Quant au marché du travail, il va subir dans les années à venir, en même temps, le choc de la dénatalité et celui du passage en retraite des baby-boomers, avec une population en âge de travailler qui devrait baisser de plus en plus vite. Les conséquences de cette évolution sur le marché du travail sont, pour l’instant, compensées par les deux bouts, s’il l’on peut dire, par la réforme de l’apprentissage, qui a fait augmenter le nombre de très jeunes gens au travail, et le recul de l’âge de la retraite. Mais ces réformes ont leurs limites, et le Haut-commissariat estime que la population active va diminuer fortement dans les années à venir.
Nécessaire « immigration de travail »
Pour la première fois « dans l’histoire du pays », la pyramide des âges s’est inversée, au sens où les personnes âgées sont aujourd’hui plus nombreuses que les jeunes. Ce phénomène va bouleverser « l’équilibre social de la nation », redoute le Haut-commissariat, notamment parce que moins de travailleurs signifie moins de cotisants. Le pays risque de se trouver, à l’avenir, dans une situation « de sous-effectif chronique », ce qui constitue un changement radical par rapport aux décennies précédentes, marquées par le chômage : le pays va passer de la pénurie d’emploi à la pénurie de main-d’œuvre.
Il va donc falloir, juge l’auteur de l’étude, « adapter l’économie » à cette évolution démographique. Ce qui tient, pour lui, en trois points : « Travailler plus, automatiser davantage, accueillir mieux ».
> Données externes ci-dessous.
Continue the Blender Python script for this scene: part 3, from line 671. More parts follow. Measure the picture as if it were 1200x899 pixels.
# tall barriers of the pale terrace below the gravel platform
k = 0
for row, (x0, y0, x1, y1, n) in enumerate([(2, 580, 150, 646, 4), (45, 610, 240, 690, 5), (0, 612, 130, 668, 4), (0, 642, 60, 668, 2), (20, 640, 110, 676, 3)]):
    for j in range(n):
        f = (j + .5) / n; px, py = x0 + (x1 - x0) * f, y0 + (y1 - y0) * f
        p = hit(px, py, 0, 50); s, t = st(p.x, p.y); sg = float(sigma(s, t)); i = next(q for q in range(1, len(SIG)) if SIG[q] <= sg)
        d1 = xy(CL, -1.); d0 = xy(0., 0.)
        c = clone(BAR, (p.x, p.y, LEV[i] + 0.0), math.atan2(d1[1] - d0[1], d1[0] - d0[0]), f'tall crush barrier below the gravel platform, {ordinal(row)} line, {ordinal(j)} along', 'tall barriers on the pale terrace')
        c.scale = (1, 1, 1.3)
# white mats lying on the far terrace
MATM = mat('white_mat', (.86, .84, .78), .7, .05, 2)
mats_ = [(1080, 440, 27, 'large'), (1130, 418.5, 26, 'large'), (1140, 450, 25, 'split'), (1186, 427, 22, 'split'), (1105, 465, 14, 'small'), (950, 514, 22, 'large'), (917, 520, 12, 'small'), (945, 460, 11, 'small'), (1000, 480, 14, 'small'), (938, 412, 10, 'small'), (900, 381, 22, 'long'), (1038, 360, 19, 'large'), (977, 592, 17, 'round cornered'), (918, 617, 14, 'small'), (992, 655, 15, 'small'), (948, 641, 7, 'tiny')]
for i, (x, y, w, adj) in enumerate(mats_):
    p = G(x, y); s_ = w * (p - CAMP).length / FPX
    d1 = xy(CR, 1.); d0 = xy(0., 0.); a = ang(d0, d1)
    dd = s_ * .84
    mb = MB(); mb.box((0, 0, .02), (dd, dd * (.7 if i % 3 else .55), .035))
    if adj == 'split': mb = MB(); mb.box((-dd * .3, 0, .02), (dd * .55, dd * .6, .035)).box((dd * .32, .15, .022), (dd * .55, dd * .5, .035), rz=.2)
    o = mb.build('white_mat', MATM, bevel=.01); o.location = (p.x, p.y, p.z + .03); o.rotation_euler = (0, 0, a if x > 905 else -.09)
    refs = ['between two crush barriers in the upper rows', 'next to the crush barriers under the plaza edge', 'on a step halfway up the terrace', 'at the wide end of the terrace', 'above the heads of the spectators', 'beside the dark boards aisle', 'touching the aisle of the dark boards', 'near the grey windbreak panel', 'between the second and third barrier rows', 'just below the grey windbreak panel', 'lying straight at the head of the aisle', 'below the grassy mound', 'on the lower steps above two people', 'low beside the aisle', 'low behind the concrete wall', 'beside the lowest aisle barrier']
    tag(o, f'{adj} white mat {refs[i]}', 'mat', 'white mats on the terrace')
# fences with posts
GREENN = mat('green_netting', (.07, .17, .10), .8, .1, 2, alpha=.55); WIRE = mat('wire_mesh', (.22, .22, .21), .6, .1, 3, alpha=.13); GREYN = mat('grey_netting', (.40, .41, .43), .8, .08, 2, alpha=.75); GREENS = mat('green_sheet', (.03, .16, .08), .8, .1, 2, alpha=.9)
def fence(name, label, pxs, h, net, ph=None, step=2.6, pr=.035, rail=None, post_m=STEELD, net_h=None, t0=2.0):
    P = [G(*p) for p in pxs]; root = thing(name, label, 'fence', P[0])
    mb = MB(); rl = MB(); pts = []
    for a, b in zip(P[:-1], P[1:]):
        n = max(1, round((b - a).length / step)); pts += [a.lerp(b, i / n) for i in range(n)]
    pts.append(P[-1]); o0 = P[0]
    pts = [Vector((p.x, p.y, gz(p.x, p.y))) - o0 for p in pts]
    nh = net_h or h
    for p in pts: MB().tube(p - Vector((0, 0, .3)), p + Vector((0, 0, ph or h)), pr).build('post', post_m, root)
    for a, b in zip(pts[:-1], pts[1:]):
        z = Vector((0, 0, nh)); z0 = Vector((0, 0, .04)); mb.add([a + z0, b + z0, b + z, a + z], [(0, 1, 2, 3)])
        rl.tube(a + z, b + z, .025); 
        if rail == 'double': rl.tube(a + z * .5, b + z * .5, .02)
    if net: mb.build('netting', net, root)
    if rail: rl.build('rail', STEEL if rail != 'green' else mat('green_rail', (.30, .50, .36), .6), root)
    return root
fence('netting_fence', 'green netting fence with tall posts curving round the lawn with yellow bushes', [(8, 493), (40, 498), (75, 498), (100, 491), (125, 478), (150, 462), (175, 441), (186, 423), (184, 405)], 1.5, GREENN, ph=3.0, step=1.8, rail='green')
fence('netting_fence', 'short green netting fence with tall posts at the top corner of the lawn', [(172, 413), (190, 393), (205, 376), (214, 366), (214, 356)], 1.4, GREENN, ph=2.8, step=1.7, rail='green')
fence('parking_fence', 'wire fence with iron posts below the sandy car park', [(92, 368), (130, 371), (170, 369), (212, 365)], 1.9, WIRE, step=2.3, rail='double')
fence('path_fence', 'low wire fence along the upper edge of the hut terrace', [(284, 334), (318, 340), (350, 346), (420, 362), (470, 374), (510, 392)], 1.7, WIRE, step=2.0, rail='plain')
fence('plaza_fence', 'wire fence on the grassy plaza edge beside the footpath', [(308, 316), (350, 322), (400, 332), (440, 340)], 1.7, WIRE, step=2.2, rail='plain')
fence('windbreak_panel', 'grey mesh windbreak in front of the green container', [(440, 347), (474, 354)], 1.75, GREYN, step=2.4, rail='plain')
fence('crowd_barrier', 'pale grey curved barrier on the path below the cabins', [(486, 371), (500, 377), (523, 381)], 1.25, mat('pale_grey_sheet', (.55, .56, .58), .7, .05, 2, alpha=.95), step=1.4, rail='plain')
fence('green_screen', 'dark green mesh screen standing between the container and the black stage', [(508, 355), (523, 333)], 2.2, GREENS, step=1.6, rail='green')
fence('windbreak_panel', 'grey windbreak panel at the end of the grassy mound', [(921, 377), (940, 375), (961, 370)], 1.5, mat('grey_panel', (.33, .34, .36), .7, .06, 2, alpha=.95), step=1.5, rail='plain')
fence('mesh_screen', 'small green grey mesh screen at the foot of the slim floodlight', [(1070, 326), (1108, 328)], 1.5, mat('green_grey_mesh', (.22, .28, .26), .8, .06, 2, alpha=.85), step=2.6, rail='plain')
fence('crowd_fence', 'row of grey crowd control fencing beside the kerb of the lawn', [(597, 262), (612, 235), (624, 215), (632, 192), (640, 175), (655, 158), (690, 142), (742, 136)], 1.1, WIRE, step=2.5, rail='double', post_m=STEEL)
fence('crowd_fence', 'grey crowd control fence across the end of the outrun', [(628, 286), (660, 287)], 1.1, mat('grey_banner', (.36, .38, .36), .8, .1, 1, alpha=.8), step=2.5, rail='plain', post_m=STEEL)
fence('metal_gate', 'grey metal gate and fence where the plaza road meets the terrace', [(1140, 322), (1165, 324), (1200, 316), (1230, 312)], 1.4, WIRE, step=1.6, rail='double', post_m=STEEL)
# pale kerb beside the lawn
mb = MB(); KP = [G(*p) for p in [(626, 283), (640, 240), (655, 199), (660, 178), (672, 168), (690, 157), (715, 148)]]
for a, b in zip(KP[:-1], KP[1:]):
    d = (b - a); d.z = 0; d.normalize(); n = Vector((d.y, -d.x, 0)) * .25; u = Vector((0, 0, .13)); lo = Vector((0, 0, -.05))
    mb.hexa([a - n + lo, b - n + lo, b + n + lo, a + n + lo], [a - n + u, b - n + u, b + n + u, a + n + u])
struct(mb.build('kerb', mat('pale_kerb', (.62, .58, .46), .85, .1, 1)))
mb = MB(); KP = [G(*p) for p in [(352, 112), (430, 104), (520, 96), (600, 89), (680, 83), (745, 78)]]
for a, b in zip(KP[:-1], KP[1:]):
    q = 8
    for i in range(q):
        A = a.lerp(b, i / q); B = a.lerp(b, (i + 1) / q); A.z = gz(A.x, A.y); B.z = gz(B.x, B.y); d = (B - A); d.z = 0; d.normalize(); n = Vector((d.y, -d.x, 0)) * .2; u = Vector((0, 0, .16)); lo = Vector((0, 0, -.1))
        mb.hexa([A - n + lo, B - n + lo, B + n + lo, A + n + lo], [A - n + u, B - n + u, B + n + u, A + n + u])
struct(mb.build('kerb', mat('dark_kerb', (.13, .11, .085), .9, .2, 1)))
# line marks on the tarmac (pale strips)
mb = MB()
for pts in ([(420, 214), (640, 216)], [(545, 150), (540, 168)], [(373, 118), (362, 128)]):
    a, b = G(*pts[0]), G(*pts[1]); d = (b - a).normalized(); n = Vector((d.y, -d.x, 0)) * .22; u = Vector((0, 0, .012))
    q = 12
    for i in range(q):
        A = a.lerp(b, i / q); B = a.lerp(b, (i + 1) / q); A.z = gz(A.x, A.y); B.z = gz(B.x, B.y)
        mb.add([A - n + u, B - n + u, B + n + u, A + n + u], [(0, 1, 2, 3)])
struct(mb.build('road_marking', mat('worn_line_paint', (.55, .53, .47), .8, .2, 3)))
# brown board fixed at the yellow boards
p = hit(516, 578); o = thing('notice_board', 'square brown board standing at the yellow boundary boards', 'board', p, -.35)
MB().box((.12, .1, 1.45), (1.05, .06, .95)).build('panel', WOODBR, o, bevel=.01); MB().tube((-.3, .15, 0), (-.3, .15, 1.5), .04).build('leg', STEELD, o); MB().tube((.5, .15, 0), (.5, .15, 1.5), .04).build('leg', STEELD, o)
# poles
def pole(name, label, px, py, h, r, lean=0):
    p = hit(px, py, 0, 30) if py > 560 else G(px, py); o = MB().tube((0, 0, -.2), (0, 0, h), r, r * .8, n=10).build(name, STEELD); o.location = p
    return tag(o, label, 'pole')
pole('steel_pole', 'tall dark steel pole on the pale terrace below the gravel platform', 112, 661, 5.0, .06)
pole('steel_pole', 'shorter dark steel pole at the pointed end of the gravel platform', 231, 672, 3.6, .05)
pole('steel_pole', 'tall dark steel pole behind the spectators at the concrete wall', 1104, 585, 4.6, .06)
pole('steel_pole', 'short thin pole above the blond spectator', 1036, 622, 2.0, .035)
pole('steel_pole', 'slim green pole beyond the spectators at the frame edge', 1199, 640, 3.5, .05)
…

Travailler plus, cela signifie, en clair, reculer encore l’âge de la retraite à l’avenir. « Automatiser », c’est utiliser la robotique et l’intelligence artificielle pour pallier la raréfaction de la main-d’œuvre humaine. Enfin, « accueillir » : parce que l’économie du pays va avoir de plus en plus besoin de l’immigration pour compenser le taux de natalité de plus en plus faible. Le Haut-commissariat plaide donc pour que la France, à l’instar de ce qu’a fait l’Allemagne depuis plus de 10 ans, se dote « d’une stratégie d’immigration de travail », seul moyen, juge l’auteur, pour que le pays conserve sa compétitivité.